Con respecto al trato degradante, el carácter degradante se expresa en un sentimiento de miedo, ansia e inferioridad con el fin de humillar, degradar y de romper la resistencia física y moral de la víctima.  El trato degradante se define como el maltrato tendiente a crear en la víctima sentimientos de terror, angustia e inferioridad, con el objeto de humillarla, de envilecerla, a los ojos de los demás y a los suyos propio, y de quebrantar eventualmente su resistencia física o moral. Se consideran tratos degradantes las vejaciones de carácter racista infligidas a los detenidos por personal penitenciario o policías.

Un aspecto consustancial al concepto de tratos o penas crueles, inhumanos o degradantes es el uso desproporcionado de las facultades policiales. Golpear a un recluso con una porra para que confiese su culpabilidad se puede considerar tortura si se infligen dolores o sufrimientos graves; golpearlo con una porra camino a su celda o de vuelta de ella podría constituir trato cruel, inhumano o degradante; sin embargo, golpear a manifestantes callejeros con la misma porra para dispersar una manifestación no autorizada o una revuelta en una prisión, por ejemplo, se podría considerar uso legítimo de la fuerza por los agentes del orden.

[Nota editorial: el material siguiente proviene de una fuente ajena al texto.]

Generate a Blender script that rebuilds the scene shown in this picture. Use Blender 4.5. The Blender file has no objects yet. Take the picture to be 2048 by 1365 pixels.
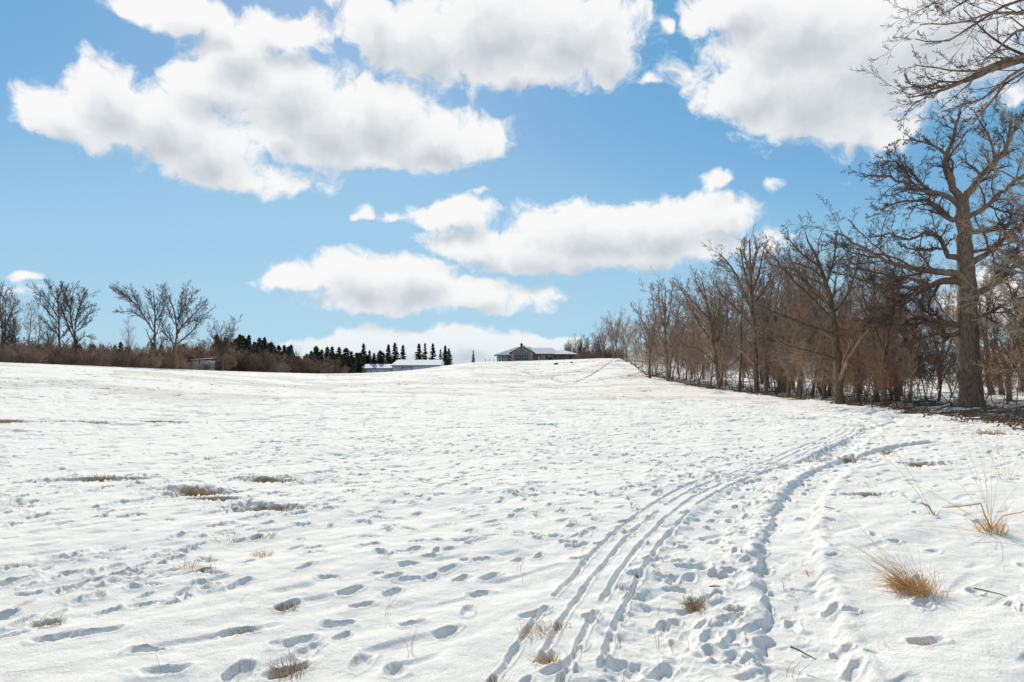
import bpy, math, random
import numpy as np
from mathutils import Vector, Matrix
R = math.radians
scene = bpy.context.scene
C = scene.collection

# ------------------------------------------------------------------ camera
FPX, CX, HZ, EYE = 1365.0, 1024.0, 750.0, 1.6      # focal length and horizon in photo pixels
cam = bpy.data.cameras.new('camera'); camo = bpy.data.objects.new('camera', cam); C.objects.link(camo)
camo.location = (0, 0, EYE); camo.rotation_euler = (R(90), 0, 0)
cam.sensor_width = 36; cam.lens = 36*FPX/2048; cam.shift_y = (HZ-682.5)/2048
cam.clip_start = 0.05; cam.clip_end = 12000
scene.camera = camo

# ------------------------------------------------------------------ light
SUN_AZ, SUN_EL = -14.0, 34.0
S = Vector((math.sin(R(SUN_AZ))*math.cos(R(SUN_EL)), math.cos(R(SUN_AZ))*math.cos(R(SUN_EL)), math.sin(R(SUN_EL))))
sl = bpy.data.lights.new('sun', 'SUN'); sl.energy = 4.75; sl.angle = R(0.5); sl.color = (1.0, 0.895, 0.715)
so = bpy.data.objects.new('sun', sl); C.objects.link(so); so.rotation_euler = S.to_track_quat('Z', 'Y').to_euler()
so.location = (0, 0, 60)
scene.view_settings.view_transform = 'Standard'; scene.view_settings.look = 'None'
scene.view_settings.exposure = 0.0; scene.view_settings.gamma = 1.0; scene.view_settings.use_curve_mapping = False
scene.render.engine = 'CYCLES'
scene.cycles.max_bounces = 8; scene.cycles.diffuse_bounces = 3; scene.cycles.transparent_max_bounces = 8

def px2ae(px, py):
    a = math.atan((px-CX)/FPX)
    return a, math.atan((HZ-py)/FPX*math.cos(a))

CLOUDS = [
 (110,215,80,52),(215,185,105,72),(320,235,115,75),(400,295,100,66),(440,340,85,40),(250,250,110,40),
 (565,350,80,21),(500,364,50,14),
 (565,60,88,46),(470,95,75,66),(425,165,75,55),(560,190,110,85),(640,235,125,80),(760,225,108,72),(860,270,120,56),
 (962,272,55,42),(700,285,170,42),(560,275,66,30),(800,318,110,20),
 (300,8,85,26),(380,18,75,32),(425,52,38,16),
 (690,0,50,12),(755,50,62,64),(850,75,110,74),(980,60,165,105),(1130,60,148,105),(1215,92,66,66),(1040,145,130,36),(676,58,18,18),
 (1480,10,110,60),(1600,60,180,100),(1375,140,42,36),(1500,165,120,62),(1620,180,155,95),(1740,120,170,155),(1700,250,85,45),
 (1880,60,160,150),(1790,268,58,30),
 (900,430,82,28),(1100,415,48,16),(1180,455,160,50),(1330,442,135,44),(1430,437,66,34),(950,490,100,32),(1100,500,195,40),
 (1300,492,165,42),(1080,526,120,20),(1530,495,56,18),
 (610,560,85,25),(720,560,105,44),(820,560,86,40),(780,602,150,24),(930,592,95,32),(1060,597,62,21),(980,616,100,12),
 (600,675,38,12),(700,690,100,22),(800,684,130,28),(930,682,115,26),(1050,692,120,26),(1150,682,56,14),(960,735,420,26),
 (1985,600,80,55),(2010,190,46,22),
 (1425,362,42,19),(1452,378,24,10),(1550,380,18,12),(720,430,12,12),(1300,163,20,11),(1330,45,8,16),
 (40,545,28,9),(45,575,38,12),(955,392,16,7),(780,430,26,10)]

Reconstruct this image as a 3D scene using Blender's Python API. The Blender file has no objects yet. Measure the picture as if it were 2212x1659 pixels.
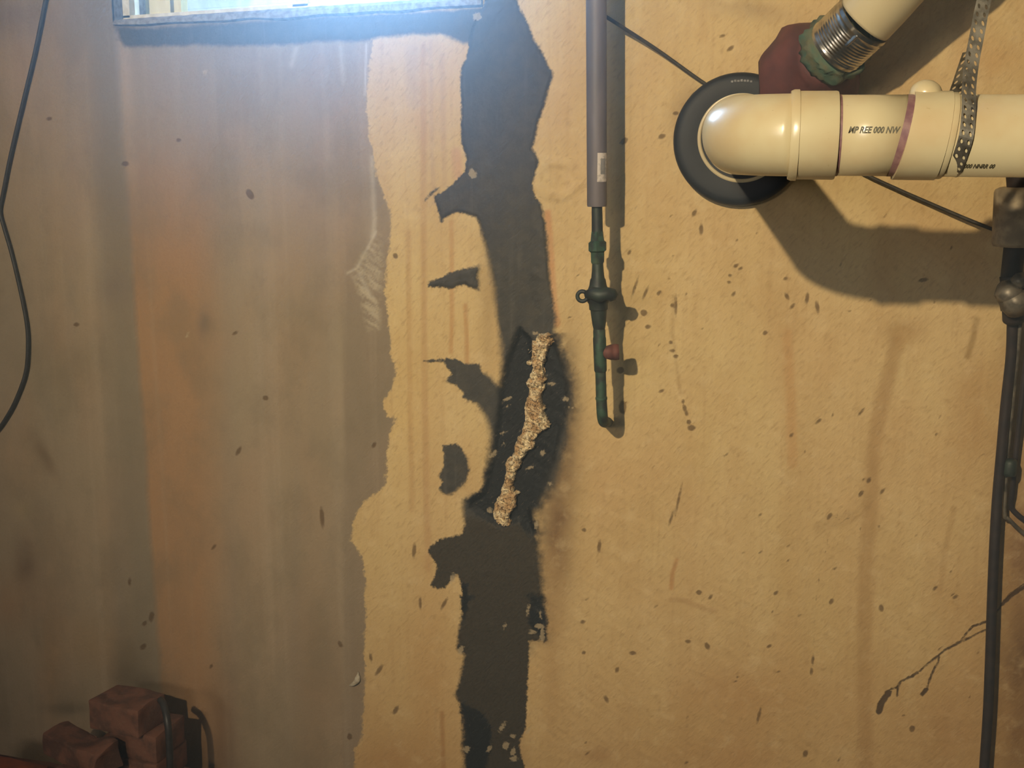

Dado que la aplicación de la ley a sospechosos de haber cometido un delito, a alborotadores o terroristas puede obligar a que la policía u otros cuerpos de seguridad hagan un uso legítimo de la fuerza e incluso de armas que pueden causar la muerte, sólo podrá considerarse trato o pena crueles o inhumanos si la fuerza empleada es desproporcionada en relación con los fines que se pretende lograr y causa dolores o sufrimientos que lleguen a determinado nivel. Calificar el uso de la fuerza de lícito, con arreglo al artículo 16 de la Convención contra la Tortura o el artículo 7 del Pacto Internacional de Derechos Civiles o Políticos, o de excesivo dependerá de la proporcionalidad de la fuerza empleada en determinada situación.

El uso desproporcionado o excesivo de las facultades policiales equivale a tratos o penas crueles, inhumanos o degradantes y siempre está prohibido. Ahora bien, el principio de proporcionalidad, con el que se evalúa el uso lícito de la fuerza para determinar que no constituye tratos o penas crueles, inhumanos o degradantes, se aplica únicamente a situaciones en que el interesado todavía está en condiciones de utilizar a su vez la fuerza contra un agente del orden o un tercero. Tan pronto como la persona deja de estar en condiciones de resistir al uso de la fuerza, esto es, cuando el agente del orden lo reduce a una situación de indefensión, el principio de proporcionalidad ya no tiene aplicación.

Con independencia de que el principio de proporcionalidad en el uso de la fuerza sea un factor determinante de los tratos o penas crueles, inhumanos o degradantes, el elemento que está siempre presente en los fundamentos de la prohibición de estos tratos o penas es el concepto de indefensión de la víctima.

Dicho de otro modo, mientras alguien pueda resistirse al grado de uso por los agentes del orden de una fuerza legítima dada la situación, el uso de la fuerza no corresponde a la prohibición de los tratos o penas crueles, inhumanos o degradantes.

Ahora bien, desde el momento en que el interesado queda de hecho a merced del agente de policía (esto es, hors de combat o incapaz de resistirse o de huir del lugar, está arrestado y esposado, detenido en una furgoneta o una celda de la policía u otros casos semejantes), no procede determinar la proporcionalidad y deja de ser permisible el uso de la coerción física o mental.

Si la coerción da lugar a dolores o sufrimientos graves que se infligen con determinado propósito, entonces deberá considerarse incluso tortura.

Este es uno de los problemas públicos más acuciantes en Veracruz y en México. Mi punto de vista es que este uso desproporcional de la fuerza por parte de los policías no se va a resolver solamente con recomendaciones de los organismos de derechos humanos.

Necesitamos urgentemente dos cosas: primero debemos contar con mecanismo o unidades de control interno verdaderamente independientes y que surtan efectos sancionadores y correctivos inmediatos; y segundo contar ya con mecanismos de supervisión ciudadana a las policías.